Is it possible to check if an abstract class is copy-constructible, ignoring abstractness?

Question

Consider those classes:

struct A
{
    A(A &&) = default;
    A &operator=(A &&) = default;
    virtual void foo() = 0;
};

struct B
{
    virtual void bar() = 0;
};

Both A and B are not copy-constructible (and not constructible at all), but B would be copy-constructible if it wasn't abstract.

Is it possible to write a type trait to check if a class has a copy constructor, that works even on abstract classes?

std::is_copy_constructible can't be used here, because abstract classes are not constructible. std::is_copy_assignable is a reasonable approximation, but would fail for quirky classes that have a copy constructor but not a copy assignment, or the other way around.

---

Why I need it: I have a unique_ptr -like class that, among other things, uses type erasure to allow deep-copying. Deep-copying (both constructing and assigning) requires the stored type to have a copy constructor. Since you might also want to store non-copyable classes in it, the smart pointer currently stops being copyable if its template parameter is not copy-constructible... which inadvertently disables copying if the template parameter is an abstract class, even if it does have a copy constructor.

Answer 1

Deep copying of a dynamic type through a pointer to a base type (whether a unique_ptr is involved or not) should be invoked through a virtual member function that is accessible through the base type. You should not be trying to deep copy a dynamic type through a pointer to a base type with a copy constructor, so the presence or absence of a copy constructor should be irrelevant to your code.

In any case, any expression which would check for the presence of a copy constructor would by definition have to be constructing a value of that type. And if is abstract, then that can't happen; any such expression is already invalid on that base. There isn't really a way around that.

---

Deep-copying (both constructing and assigning) requires the stored type to have a copy constructor.

No, it doesn't. A type being deep copyable merely requires that the stored type have some mechanism to create a proper dynamic instance of itself, which may be of some other type. You are choosing to require the presence of a copy constructor.

The correct solution is to stop making choices that make your solution harder/impossible. The type being pointed to can be one of three cases:

1. The user doesn't want to be able to copy this type.
2. The user wants to be able to copy this type.
3. The user wants to be able to copy any object of a dynamic type that (visibly) inherits from this type. Let us call this "cloning".

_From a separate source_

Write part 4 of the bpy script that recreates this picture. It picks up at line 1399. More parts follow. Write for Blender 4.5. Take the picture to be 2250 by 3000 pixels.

How you divine clonable from non-copyable and copyable is up to you, but it has to be something explicit which the creator of that type has made possible. You can't just assume the user's intent; they have to tell you in some way. And that determination needs to be in some way intrinsic to the type in question. If you want a user to be able to take a type they don't own and forces it to be clonable, then you can use a traits class to allow them to declare that intent from outside of the class itself.

Ultimately, it makes no sense for clonability to be a runtime property. It makes no sense for a type to sometimes be clonable and sometimes not. Even if the cloning operation itself comes through a function pointer that is given to the pointer (I have no idea why you'd want that, since how you clone a type shouldn't be different for different instances of the pointer that use the same type), the determination about whether the type uses normal copying or cloning should be an intrinsic and explicit property of the type.